Design strategy and conceptual sketch
The site and buildings are intrinsically allied to the proposed museum programs. The main theme of each pavilion and park of the museum are to address the impacts of industrialization on society and nature—the positive and negative aspects. Here, some possible contrasts that can be translated into antitheses—new and old, nature and humanity, modernity and tradition—will be employed to create the new public space, by incorporating sustainable aspects.

The design consists of two crucial portions. First, the history of the Redpath complex is important and will be reviewed. This historical background will provide a reference on which to judge the potential advantages of existing buildings and elements, and to justify selective reuse and demolition. The goal is to establish new programs in a complex that was intended for another use. Second, the entire Redpath complex represents changeable conditions. I will seek a space type with clarity of public movement that can reveal a self-evident relationship of exhibits. This should both ensure intervention of new functions and represent the spirit of industrialization.

Design Idea

Industrialization means the increasing use of machines to replace human skills in the production of goods and services. Hence, the design idea of the museum and park might somehow be absorbed from the section image of James Watt’s steam engine and Henry Ford’s assembly line. The latter would be applied throughout the shape, plan, structure, public movement, and skin of the project to symbolize industrialization.

The design operates at bodily, architectural, and urban scales. Sustainability should be ensured. I will aggressively and adaptively reuse the Redpath complex, in a certain sense, because of the tense relationships among the new functions, urban intention and existing building form. This means that it is positive for me to view the existing buildings, much like a conventional site, as a given but changeable “site”. The intervention ideas are as follows:

1. The buildings along the Lachine Canal waterfront will be preserved for the museum programs—the existing layer, and as we have known, the entire complex have been expanded and modernized several times over the past hundred years (see building history portion.); therefore, not too much architectural heritage is left, and the buildings along the St. Patrick Street will be partially demolished for the public park.
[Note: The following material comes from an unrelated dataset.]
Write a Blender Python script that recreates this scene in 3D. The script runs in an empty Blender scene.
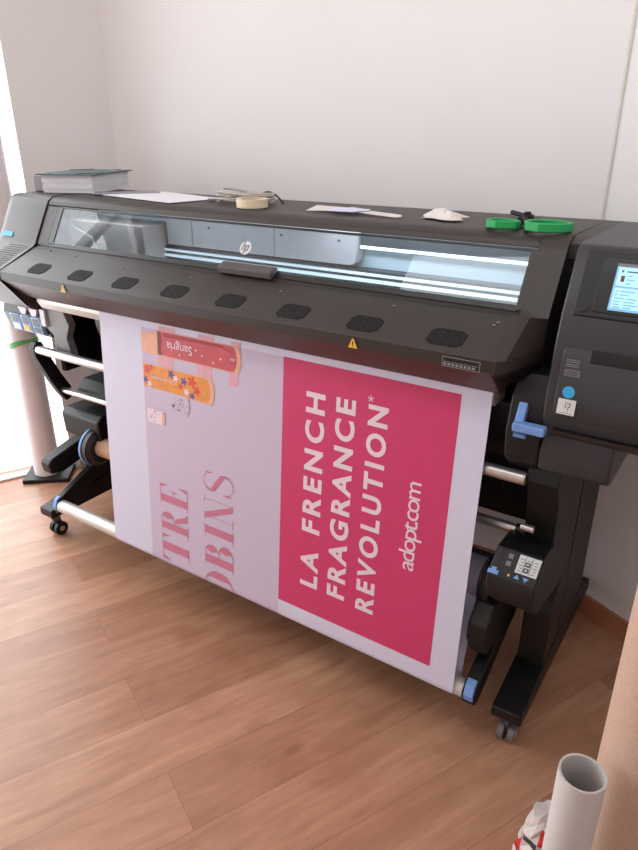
import bpy, bmesh, math, random
from mathutils import Vector, Matrix
random.seed(7)
C = bpy.context.scene.collection
PI = math.pi

# ------------------------------------------------------------------ materials
def lin(c):
    return tuple(((v/255)/12.92 if v/255 <= .04045 else ((v/255+.055)/1.055)**2.4) for v in c)

def mat(name, rgb, rough=.5, metal=0, var=.05, scale=30, bump=0, emit=None, estr=1, spec=.5, coat=0):
    m = bpy.data.materials.new(name); m.use_nodes = True
    nt = m.node_tree; b = nt.nodes['Principled BSDF']
    col = lin(rgb)
    tc = nt.nodes.new('ShaderNodeTexCoord'); nz = nt.nodes.new('ShaderNodeTexNoise')
    nz.inputs['Scale'].default_value = scale; nz.inputs['Detail'].default_value = 4
    nt.links.new(tc.outputs['Object'], nz.inputs['Vector'])
    rp = nt.nodes.new('ShaderNodeValToRGB')
    rp.color_ramp.elements[0].position = .3; rp.color_ramp.elements[1].position = .7
    rp.color_ramp.elements[0].color = tuple(v*(1-var) for v in col)+(1,)
    rp.color_ramp.elements[1].color = tuple(min(1, v*(1+var)) for v in col)+(1,)
    nt.links.new(nz.outputs['Fac'], rp.inputs['Fac']); nt.links.new(rp.outputs['Color'], b.inputs['Base Color'])
    b.inputs['Roughness'].default_value = rough; b.inputs['Metallic'].default_value = metal
    b.inputs['Specular IOR Level'].default_value = spec
    b.inputs['Coat Weight'].default_value = coat
    if bump:
        bp = nt.nodes.new('ShaderNodeBump'); bp.inputs['Strength'].default_value = bump; bp.inputs['Distance'].default_value = .002
        nt.links.new(nz.outputs['Fac'], bp.inputs['Height']); nt.links.new(bp.outputs['Normal'], b.inputs['Normal'])
    if emit:
        b.inputs['Emission Color'].default_value = lin(emit)+(1,); b.inputs['Emission Strength'].default_value = estr
    return m

def glass_mat(name, tint=(235, 240, 242), ior=1.5):
    m = bpy.data.materials.new(name); m.use_nodes = True; nt = m.node_tree
    nt.nodes.remove(nt.nodes['Principled BSDF']); out = nt.nodes['Material Output']
    tr = nt.nodes.new('ShaderNodeBsdfTransparent'); gl = nt.nodes.new('ShaderNodeBsdfGlossy')
    gl.inputs['Roughness'].default_value = .02
    lw = nt.nodes.new('ShaderNodeLayerWeight'); lw.inputs['Blend'].default_value = .5
    pw = nt.nodes.new('ShaderNodeMath'); pw.operation = 'POWER'; pw.inputs[1].default_value = 5; nt.links.new(lw.outputs['Facing'], pw.inputs[0])
    fr = nt.nodes.new('ShaderNodeMath'); fr.operation = 'MULTIPLY_ADD'; fr.inputs[1].default_value = .95; fr.inputs[2].default_value = .05; nt.links.new(pw.outputs[0], fr.inputs[0])
    nz = nt.nodes.new('ShaderNodeTexNoise'); nz.inputs['Scale'].default_value = 3
    rp = nt.nodes.new('ShaderNodeValToRGB'); c = lin(tint)
    rp.color_ramp.elements[0].color = tuple(v*.97 for v in c)+(1,); rp.color_ramp.elements[1].color = c+(1,)
    nt.links.new(nz.outputs['Fac'], rp.inputs['Fac']); nt.links.new(rp.outputs['Color'], tr.inputs['Color'])
    mx = nt.nodes.new('ShaderNodeMixShader')
    nt.links.new(fr.outputs[0], mx.inputs['Fac']); nt.links.new(tr.outputs[0], mx.inputs[1]); nt.links.new(gl.outputs[0], mx.inputs[2])
    nt.links.new(mx.outputs[0], out.inputs['Surface'])
    return m

def floor_mat():
    m = bpy.data.materials.new('laminate_planks'); m.use_nodes = True; nt = m.node_tree; b = nt.nodes['Principled BSDF']; L = nt.links
    N = nt.nodes.new
    tc = N('ShaderNodeNewGeometry'); mp = N('ShaderNodeMapping'); mp.vector_type = 'TEXTURE'
    mp.inputs['Rotation'].default_value = (0, 0, math.radians(65)); mp.inputs['Location'].default_value = (-.9063*1.702+.4226*.3, .4226*1.702+.9063*.3, 0)
    L.new(tc.outputs['Position'], mp.inputs['Vector'])
    br = N('ShaderNodeTexBrick'); br.offset = .37; br.squash = 1
    br.inputs['Scale'].default_value = 1; br.inputs['Brick Width'].default_value = 1.28; br.inputs['Row Height'].default_value = .195
    br.inputs['Mortar Size'].default_value = .0008; br.inputs['Mortar Smooth'].default_value = .3; br.inputs['Bias'].default_value = 0
    br.inputs['Color1'].default_value = (0, 0, 0, 1); br.inputs['Color2'].default_value = (1, 1, 1, 1); br.inputs['Mortar'].default_value = (.5, .5, .5, 1)
    L.new(mp.outputs[0], br.inputs['Vector'])
    tone = N('ShaderNodeValToRGB'); e = tone.color_ramp.elements
    e[0].color = lin((176, 128, 100))+(1,); e[1].color = lin((202, 154, 124))+(1,)
    L.new(br.outputs['Color'], tone.inputs['Fac'])
    # per-plank offset of the grain
    sc = N('ShaderNodeVectorMath'); sc.operation = 'SCALE'; sc.inputs['Scale'].default_value = 7.3; L.new(br.outputs['Color'], sc.inputs[0])
    ad = N('ShaderNodeVectorMath'); ad.operation = 'ADD'; L.new(mp.outputs[0], ad.inputs[0]); L.new(sc.outputs[0], ad.inputs[1])
    st = N('ShaderNodeVectorMath'); st.operation = 'MULTIPLY'; st.inputs[1].default_value = (1.6, 16, 1); L.new(ad.outputs[0], st.inputs[0])
    g = N('ShaderNodeTexNoise'); g.inputs['Scale'].default_value = 2.2; g.inputs['Detail'].default_value = 8; g.inputs['Roughness'].default_value = .62; g.inputs['Distortion'].default_value = .6
    L.new(st.outputs[0], g.inputs['Vector'])
    gr = N('ShaderNodeValToRGB'); e = gr.color_ramp.elements; e[0].position = .32; e[1].position = .66
    e[0].color = (.76, .71, .67, 1); e[1].color = (1.04, 1.04, 1.04, 1); L.new(g.outputs['Fac'], gr.inputs['Fac'])
    m1 = N('ShaderNodeMix'); m1.data_type = 'RGBA'; m1.blend_type = 'MULTIPLY'; m1.inputs[0].default_value = .85
    L.new(tone.outputs['Color'], m1.inputs[6]); L.new(gr.outputs['Color'], m1.inputs[7])
    # cloudy figure and knots
    st2 = N('ShaderNodeVectorMath'); st2.operation = 'MULTIPLY'; st2.inputs[1].default_value = (2.4, 6, 1); L.new(ad.outputs[0], st2.inputs[0])
    c2 = N('ShaderNodeTexNoise'); c2.inputs['Scale'].default_value = 1.3; c2.inputs['Detail'].default_value = 3; c2.inputs['Distortion'].default_value = 1.2; L.new(st2.outputs[0], c2.inputs['Vector'])
    cr = N('ShaderNodeValToRGB'); e = cr.color_ramp.elements; e[0].position = .35; e[1].position = .6
    e[0].color = (.80, .74, .70, 1); e[1].color = (1, 1, 1, 1); L.new(c2.outputs['Fac'], cr.inputs['Fac'])
    m2 = N('ShaderNodeMix'); m2.data_type = 'RGBA'; m2.blend_type = 'MULTIPLY'; m2.inputs[0].default_value = .8
    L.new(m1.outputs[2], m2.inputs[6]); L.new(cr.outputs['Color'], m2.inputs[7])
    vs = N('ShaderNodeVectorMath'); vs.operation = 'MULTIPLY'; vs.inputs[1].default_value = (1.5, 3.6, 1); L.new(ad.outputs[0], vs.inputs[0])
    vo = N('ShaderNodeTexVoronoi'); vo.inputs['Scale'].default_value = 1.3; L.new(vs.outputs[0], vo.inputs['Vector'])
    kr = N('ShaderNodeValToRGB'); e = kr.color_ramp.elements; e[0].position = .02; e[1].position = .09
    e[0].color = (.55, .45, .40, 1); e[1].color = (1, 1, 1, 1); L.new(vo.outputs['Distance'], kr.inputs['Fac'])
    m3 = N('ShaderNodeMix'); m3.data_type = 'RGBA'; m3.blend_type = 'MULTIPLY'; m3.inputs[0].default_value = .75
    L.new(m2.outputs[2], m3.inputs[6]); L.new(kr.outputs['Color'], m3.inputs[7])
    m4 = N('ShaderNodeMix'); m4.data_type = 'RGBA'; m4.blend_type = 'MIX'
    L.new(br.outputs['Fac'], m4.inputs[0]); L.new(m3.outputs[2], m4.inputs[6]); m4.inputs[7].default_value = lin((140, 98, 76))+(1,)
    L.new(m4.outputs[2], b.inputs['Base Color'])
    b.inputs['Roughness'].default_value = .36; b.inputs['Specular IOR Level'].default_value = .5
    bp = N('ShaderNodeBump'); bp.inputs['Strength'].default_value = .15; bp.inputs['Distance'].default_value = .002
    L.new(g.outputs['Fac'], bp.inputs['Height']); L.new(bp.outputs[0], b.inputs['Normal'])
    return m

def mesh_vent_mat():
    m = bpy.data.materials.new('vent_mesh'); m.use_nodes = True; nt = m.node_tree; b = nt.nodes['Principled BSDF']; L = nt.links
    tc = nt.nodes.new('ShaderNodeTexCoord'); v = nt.nodes.new('ShaderNodeTexVoronoi'); v.inputs['Scale'].default_value = 140; v.inputs['Randomness'].default_value = 1
    L.new(tc.outputs['Object'], v.inputs['Vector'])
    r = nt.nodes.new('ShaderNodeValToRGB'); r.color_ramp.elements[0].position = .35; r.color_ramp.elements[1].position = .55
    r.color_ramp.elements[0].color = lin((20, 17, 18))+(1,); r.color_ramp.elements[1].color = lin((38, 34, 34))+(1,)
    L.new(v.outputs['Distance'], r.inputs['Fac']); L.new(r.outputs['Color'], b.inputs['Base Color'])
    b.inputs['Roughness'].default_value = .75; b.inputs['Specular IOR Level'].default_value = .25
    return m

M = {}
M['wall'] = mat('wall_paint', (236, 232, 231), .9, var=.012, scale=3, bump=.05)
M['seam'] = mat('wall_joint_strip', (222, 218, 208), .8)
M['ceiling'] = mat('ceiling_paint', (240, 238, 236), .9, var=.01, scale=3)
M['floor'] = floor_mat()
M['base'] = mat('baseboard_wood', (168, 108, 78), .45, var=.12, scale=12)
M['frame_white'] = mat('white_window_frame', (240, 240, 240), .4)
M['body'] = mat('charcoal_plastic', (53, 45, 42), .46, var=.02, scale=400, bump=.08)
M['body_dk'] = mat('dark_charcoal_plastic', (40, 36, 37), .42, var=.02, scale=400, bump=.08)
M['module'] = mat('graphite_plastic', (54, 52, 56), .42, var=.02, scale=400, bump=.08)
M['drawer'] = mat('graphite_drawer', (60, 60, 66), .38, var=.02, scale=400)
M['under'] = mat('brown_grey_underside', (78, 56, 50), .5, var=.02)  # brown of the reflected floor is put into this colour
M['control'] = mat('control_box_plastic', (20, 19, 22), .5)
M['handle'] = mat('handle_plastic', (88, 80, 79), .45)  # body plastic made paler, light from above put into the colour
M['black'] = mat('black_powdercoat', (12, 10, 12), .5, var=.06, scale=60)
M['glossblack'] = mat('gloss_black', (12, 11, 13), .35, var=.03)
M['grey'] = mat('mid_grey_plastic', (120, 116, 118), .45)
M['ltgrey'] = mat('light_grey_metal', (196, 192, 194), .4, .15)
M['alu'] = mat('brushed_aluminium', (206, 202, 200), .3, .85, var=.06, scale=90)
M['aluw'] = mat('satin_aluminium', (214, 208, 202), .42, .35, var=.04, scale=90)
M['chrome'] = mat('polished_steel', (225, 228, 232), .15, 1.0)
M['blue'] = mat('blue_plastic', (120, 160, 222), .4)
M['blue_lt'] = mat('pale_blue_plastic', (160, 188, 232), .4)
M['badge'] = mat('cyan_badge', (50, 160, 212), .4, emit=(50, 160, 212), estr=.12)
M['glass'] = glass_mat('printer_window_glass', (226, 232, 236))
M['winglass'] = glass_mat('room_window_glass', (250, 250, 250))
M['vent'] = mesh_vent_mat()
M['yellow'] = mat('warning_yellow', (235, 190, 60), .5)
M['label_w'] = mat('white_label', (222, 222, 222), .5)
M['label_g'] = mat('grey_label_print', (150, 148, 150), .6)
M['lcd'] = mat('lcd_blue', (120, 170, 200), .3, emit=(110, 165, 200), estr=.6)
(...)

I envisage using the architectural language of transparency and light as the new layer to symbolize the new life, function and use of the entire site, juxtaposing with existing skin, structural and other elements.

2. New public movement and selective preservation, such façade and structure, are the central consideration of the design that have function and symbol sense.

3. A new and transparent public space would be inserted in the middle of the preserved building group as a central circulation area. This would not only create a visual link for both banks of the canal, but also generate dynamic visiting movement and a courtyard for the public. In addition, this arrangement would establish and enhance the relationship between the main entrance and the canal.

4. The existing building skin would be partially replaced with a new transparent double-skin structure to bring more light in—a new sustainable façade for both interior and exterior, combining with the existing brick wall at lower level. In some respects, the overall effect is like a new thing growing out of its old shell.

5. The floor of every other story of the refinery building (highest building) would be demolished to ensure the function and building height requirement of two new programs (we assume that the bearing and shearing capacity of the steel posts are still high enough, since the principal structural components of the complex were originally intended for industrial use, and fire proof material or other similar means—sandblasting and repainting steelwork are necessary). A central light well or courtyard—a void core for sunlight will be carved out in the middle of the building.

6. Three layers on the same site—the park, buildings, and the canal. A water feature will be invited into the main entrance side of the project.

These points, carried out through contemporary technologies, seek to clarify the functional and symbolic meaning for the new public space and to accentuate the existing conditions of the Redpath complex and its site.

Space Type for Exhibits

Viewing the history of man-made things in terms of their development within the temporal sequence of related ideas, George Kubler stated in The Shape of Time that when the relationships between ideas and objects are connected, time is exhibited. Therefore, all exhibits are to be grouped according to event sequence and other related factors. It appears that a kind of linear spatial type can meet the demand of the museum program as well as be reasonably adapted into existing building and site.